> STATED PROBLEM
Extract the listing in its entirety, keeping each line identical to the original.

++++ DATA EXCERPT

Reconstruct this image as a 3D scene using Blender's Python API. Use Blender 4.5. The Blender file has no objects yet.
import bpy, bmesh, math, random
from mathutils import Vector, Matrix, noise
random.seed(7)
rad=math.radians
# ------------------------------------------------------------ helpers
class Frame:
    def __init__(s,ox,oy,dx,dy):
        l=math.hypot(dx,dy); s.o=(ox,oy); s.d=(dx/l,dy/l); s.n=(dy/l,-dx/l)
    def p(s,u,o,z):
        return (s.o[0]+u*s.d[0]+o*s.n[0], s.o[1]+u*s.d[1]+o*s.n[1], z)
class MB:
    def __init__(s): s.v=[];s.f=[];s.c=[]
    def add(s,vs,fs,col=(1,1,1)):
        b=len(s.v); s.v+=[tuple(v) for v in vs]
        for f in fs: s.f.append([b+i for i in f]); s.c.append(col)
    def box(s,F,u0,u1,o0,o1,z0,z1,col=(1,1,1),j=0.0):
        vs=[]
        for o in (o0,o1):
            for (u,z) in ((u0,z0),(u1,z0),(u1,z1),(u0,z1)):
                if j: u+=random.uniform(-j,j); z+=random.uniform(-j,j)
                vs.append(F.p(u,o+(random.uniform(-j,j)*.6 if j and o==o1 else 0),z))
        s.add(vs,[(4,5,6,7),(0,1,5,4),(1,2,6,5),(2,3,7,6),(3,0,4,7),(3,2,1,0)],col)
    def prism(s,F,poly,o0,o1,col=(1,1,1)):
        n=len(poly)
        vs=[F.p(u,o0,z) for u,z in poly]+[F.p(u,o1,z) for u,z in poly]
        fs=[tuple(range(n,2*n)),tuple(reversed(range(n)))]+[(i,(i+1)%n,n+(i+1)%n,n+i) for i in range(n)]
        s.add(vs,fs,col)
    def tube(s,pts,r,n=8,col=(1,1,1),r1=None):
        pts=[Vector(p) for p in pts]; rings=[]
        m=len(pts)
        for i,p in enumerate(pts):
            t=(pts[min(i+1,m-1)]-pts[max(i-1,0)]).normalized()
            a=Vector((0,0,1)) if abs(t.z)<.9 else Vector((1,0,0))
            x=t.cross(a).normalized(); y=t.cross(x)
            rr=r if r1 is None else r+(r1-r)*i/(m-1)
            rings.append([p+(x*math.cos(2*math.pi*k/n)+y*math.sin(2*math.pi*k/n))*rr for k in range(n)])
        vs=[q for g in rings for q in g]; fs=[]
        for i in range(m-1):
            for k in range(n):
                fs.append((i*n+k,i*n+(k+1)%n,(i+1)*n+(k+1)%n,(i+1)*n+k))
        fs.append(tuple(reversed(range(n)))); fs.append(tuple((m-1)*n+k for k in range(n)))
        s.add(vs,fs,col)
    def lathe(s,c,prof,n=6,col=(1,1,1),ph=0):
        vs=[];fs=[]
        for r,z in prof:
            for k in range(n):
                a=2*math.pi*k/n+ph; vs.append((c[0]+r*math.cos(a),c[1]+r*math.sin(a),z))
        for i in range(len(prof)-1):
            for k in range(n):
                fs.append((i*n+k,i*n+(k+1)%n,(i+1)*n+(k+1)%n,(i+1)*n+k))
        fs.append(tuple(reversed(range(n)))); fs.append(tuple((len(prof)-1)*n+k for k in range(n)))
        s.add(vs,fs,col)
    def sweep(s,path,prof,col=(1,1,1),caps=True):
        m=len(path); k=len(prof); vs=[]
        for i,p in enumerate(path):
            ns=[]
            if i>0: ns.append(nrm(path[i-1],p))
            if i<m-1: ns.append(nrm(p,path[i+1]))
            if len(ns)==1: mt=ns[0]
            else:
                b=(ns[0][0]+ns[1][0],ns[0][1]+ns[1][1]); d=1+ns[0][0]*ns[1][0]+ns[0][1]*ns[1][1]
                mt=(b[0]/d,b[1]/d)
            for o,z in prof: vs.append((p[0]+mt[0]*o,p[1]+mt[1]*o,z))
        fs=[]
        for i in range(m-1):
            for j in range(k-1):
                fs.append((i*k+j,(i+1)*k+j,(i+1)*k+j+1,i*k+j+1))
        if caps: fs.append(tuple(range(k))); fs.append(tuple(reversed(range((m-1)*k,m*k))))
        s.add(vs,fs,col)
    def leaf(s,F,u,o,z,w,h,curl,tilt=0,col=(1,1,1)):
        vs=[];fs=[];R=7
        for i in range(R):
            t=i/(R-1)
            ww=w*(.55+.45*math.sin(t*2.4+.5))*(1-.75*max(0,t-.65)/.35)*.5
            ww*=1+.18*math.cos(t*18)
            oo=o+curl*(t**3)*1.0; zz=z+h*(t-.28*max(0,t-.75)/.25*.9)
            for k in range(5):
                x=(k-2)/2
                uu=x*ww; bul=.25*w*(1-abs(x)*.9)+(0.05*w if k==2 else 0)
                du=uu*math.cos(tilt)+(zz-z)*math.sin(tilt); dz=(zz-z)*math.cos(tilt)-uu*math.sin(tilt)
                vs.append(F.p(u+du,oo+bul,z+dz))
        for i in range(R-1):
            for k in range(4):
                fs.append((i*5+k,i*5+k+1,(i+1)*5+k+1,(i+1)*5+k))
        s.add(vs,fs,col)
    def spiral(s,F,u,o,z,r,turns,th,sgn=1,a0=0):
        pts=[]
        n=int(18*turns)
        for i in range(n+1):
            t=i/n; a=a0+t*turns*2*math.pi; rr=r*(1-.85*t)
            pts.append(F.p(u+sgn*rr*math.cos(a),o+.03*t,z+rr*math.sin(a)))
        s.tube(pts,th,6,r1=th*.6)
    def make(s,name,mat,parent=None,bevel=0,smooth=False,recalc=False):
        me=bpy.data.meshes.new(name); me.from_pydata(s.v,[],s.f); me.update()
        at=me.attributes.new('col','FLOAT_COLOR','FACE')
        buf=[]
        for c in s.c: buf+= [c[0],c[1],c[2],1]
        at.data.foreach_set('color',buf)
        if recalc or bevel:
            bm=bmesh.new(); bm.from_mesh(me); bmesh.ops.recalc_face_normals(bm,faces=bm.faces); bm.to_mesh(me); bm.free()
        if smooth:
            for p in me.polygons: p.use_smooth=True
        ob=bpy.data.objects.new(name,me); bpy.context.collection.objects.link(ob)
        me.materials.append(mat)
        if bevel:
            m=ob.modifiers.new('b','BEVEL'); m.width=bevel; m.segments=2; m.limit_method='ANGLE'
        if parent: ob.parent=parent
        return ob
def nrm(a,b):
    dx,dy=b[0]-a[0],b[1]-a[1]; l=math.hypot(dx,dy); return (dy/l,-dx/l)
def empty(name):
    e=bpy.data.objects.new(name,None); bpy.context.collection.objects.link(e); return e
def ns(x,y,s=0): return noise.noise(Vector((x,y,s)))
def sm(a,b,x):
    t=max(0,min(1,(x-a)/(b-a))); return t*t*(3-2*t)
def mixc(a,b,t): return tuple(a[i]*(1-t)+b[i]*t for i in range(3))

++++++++

> CORRECT RESULT
Reconstruct this image as a 3D scene using Blender's Python API. Use Blender 4.5. The Blender file has no objects yet.
import bpy, bmesh, math, random
from mathutils import Vector, Matrix, noise
random.seed(7)
rad=math.radians
# ------------------------------------------------------------ helpers
class Frame:
    def __init__(s,ox,oy,dx,dy):
        l=math.hypot(dx,dy); s.o=(ox,oy); s.d=(dx/l,dy/l); s.n=(dy/l,-dx/l)
    def p(s,u,o,z):
        return (s.o[0]+u*s.d[0]+o*s.n[0], s.o[1]+u*s.d[1]+o*s.n[1], z)
class MB:
    def __init__(s): s.v=[];s.f=[];s.c=[]
    def add(s,vs,fs,col=(1,1,1)):
        b=len(s.v); s.v+=[tuple(v) for v in vs]
        for f in fs: s.f.append([b+i for i in f]); s.c.append(col)
    def box(s,F,u0,u1,o0,o1,z0,z1,col=(1,1,1),j=0.0):
        vs=[]
        for o in (o0,o1):
            for (u,z) in ((u0,z0),(u1,z0),(u1,z1),(u0,z1)):
                if j: u+=random.uniform(-j,j); z+=random.uniform(-j,j)
                vs.append(F.p(u,o+(random.uniform(-j,j)*.6 if j and o==o1 else 0),z))
        s.add(vs,[(4,5,6,7),(0,1,5,4),(1,2,6,5),(2,3,7,6),(3,0,4,7),(3,2,1,0)],col)
    def prism(s,F,poly,o0,o1,col=(1,1,1)):
        n=len(poly)
        vs=[F.p(u,o0,z) for u,z in poly]+[F.p(u,o1,z) for u,z in poly]
        fs=[tuple(range(n,2*n)),tuple(reversed(range(n)))]+[(i,(i+1)%n,n+(i+1)%n,n+i) for i in range(n)]
        s.add(vs,fs,col)
    def tube(s,pts,r,n=8,col=(1,1,1),r1=None):
        pts=[Vector(p) for p in pts]; rings=[]
        m=len(pts)
        for i,p in enumerate(pts):
            t=(pts[min(i+1,m-1)]-pts[max(i-1,0)]).normalized()
            a=Vector((0,0,1)) if abs(t.z)<.9 else Vector((1,0,0))
            x=t.cross(a).normalized(); y=t.cross(x)
            rr=r if r1 is None else r+(r1-r)*i/(m-1)
            rings.append([p+(x*math.cos(2*math.pi*k/n)+y*math.sin(2*math.pi*k/n))*rr for k in range(n)])
        vs=[q for g in rings for q in g]; fs=[]
        for i in range(m-1):
            for k in range(n):
                fs.append((i*n+k,i*n+(k+1)%n,(i+1)*n+(k+1)%n,(i+1)*n+k))
        fs.append(tuple(reversed(range(n)))); fs.append(tuple((m-1)*n+k for k in range(n)))
        s.add(vs,fs,col)
    def lathe(s,c,prof,n=6,col=(1,1,1),ph=0):
        vs=[];fs=[]
        for r,z in prof:
            for k in range(n):
                a=2*math.pi*k/n+ph; vs.append((c[0]+r*math.cos(a),c[1]+r*math.sin(a),z))
        for i in range(len(prof)-1):
            for k in range(n):
                fs.append((i*n+k,i*n+(k+1)%n,(i+1)*n+(k+1)%n,(i+1)*n+k))
        fs.append(tuple(reversed(range(n)))); fs.append(tuple((len(prof)-1)*n+k for k in range(n)))
        s.add(vs,fs,col)
    def sweep(s,path,prof,col=(1,1,1),caps=True):
        m=len(path); k=len(prof); vs=[]
        for i,p in enumerate(path):
            ns=[]
            if i>0: ns.append(nrm(path[i-1],p))
            if i<m-1: ns.append(nrm(p,path[i+1]))
            if len(ns)==1: mt=ns[0]
            else:
                b=(ns[0][0]+ns[1][0],ns[0][1]+ns[1][1]); d=1+ns[0][0]*ns[1][0]+ns[0][1]*ns[1][1]
                mt=(b[0]/d,b[1]/d)
            for o,z in prof: vs.append((p[0]+mt[0]*o,p[1]+mt[1]*o,z))
        fs=[]
        for i in range(m-1):
            for j in range(k-1):
                fs.append((i*k+j,(i+1)*k+j,(i+1)*k+j+1,i*k+j+1))
        if caps: fs.append(tuple(range(k))); fs.append(tuple(reversed(range((m-1)*k,m*k))))
        s.add(vs,fs,col)
    def leaf(s,F,u,o,z,w,h,curl,tilt=0,col=(1,1,1)):
        vs=[];fs=[];R=7
        for i in range(R):
            t=i/(R-1)
            ww=w*(.55+.45*math.sin(t*2.4+.5))*(1-.75*max(0,t-.65)/.35)*.5
            ww*=1+.18*math.cos(t*18)
            oo=o+curl*(t**3)*1.0; zz=z+h*(t-.28*max(0,t-.75)/.25*.9)
            for k in range(5):
                x=(k-2)/2
                uu=x*ww; bul=.25*w*(1-abs(x)*.9)+(0.05*w if k==2 else 0)
                du=uu*math.cos(tilt)+(zz-z)*math.sin(tilt); dz=(zz-z)*math.cos(tilt)-uu*math.sin(tilt)
                vs.append(F.p(u+du,oo+bul,z+dz))
        for i in range(R-1):
            for k in range(4):
                fs.append((i*5+k,i*5+k+1,(i+1)*5+k+1,(i+1)*5+k))
        s.add(vs,fs,col)
    def spiral(s,F,u,o,z,r,turns,th,sgn=1,a0=0):
        pts=[]
        n=int(18*turns)
        for i in range(n+1):
            t=i/n; a=a0+t*turns*2*math.pi; rr=r*(1-.85*t)
            pts.append(F.p(u+sgn*rr*math.cos(a),o+.03*t,z+rr*math.sin(a)))
        s.tube(pts,th,6,r1=th*.6)
    def make(s,name,mat,parent=None,bevel=0,smooth=False,recalc=False):
        me=bpy.data.meshes.new(name); me.from_pydata(s.v,[],s.f); me.update()
        at=me.attributes.new('col','FLOAT_COLOR','FACE')
        buf=[]
        for c in s.c: buf+= [c[0],c[1],c[2],1]
        at.data.foreach_set('color',buf)
        if recalc or bevel:
            bm=bmesh.new(); bm.from_mesh(me); bmesh.ops.recalc_face_normals(bm,faces=bm.faces); bm.to_mesh(me); bm.free()
        if smooth:
            for p in me.polygons: p.use_smooth=True
        ob=bpy.data.objects.new(name,me); bpy.context.collection.objects.link(ob)
        me.materials.append(mat)
        if bevel:
            m=ob.modifiers.new('b','BEVEL'); m.width=bevel; m.segments=2; m.limit_method='ANGLE'
        if parent: ob.parent=parent
        return ob
def nrm(a,b):
    dx,dy=b[0]-a[0],b[1]-a[1]; l=math.hypot(dx,dy); return (dy/l,-dx/l)
def empty(name):
    e=bpy.data.objects.new(name,None); bpy.context.collection.objects.link(e); return e
def ns(x,y,s=0): return noise.noise(Vector((x,y,s)))
def sm(a,b,x):
    t=max(0,min(1,(x-a)/(b-a))); return t*t*(3-2*t)
def mixc(a,b,t): return tuple(a[i]*(1-t)+b[i]*t for i in range(3))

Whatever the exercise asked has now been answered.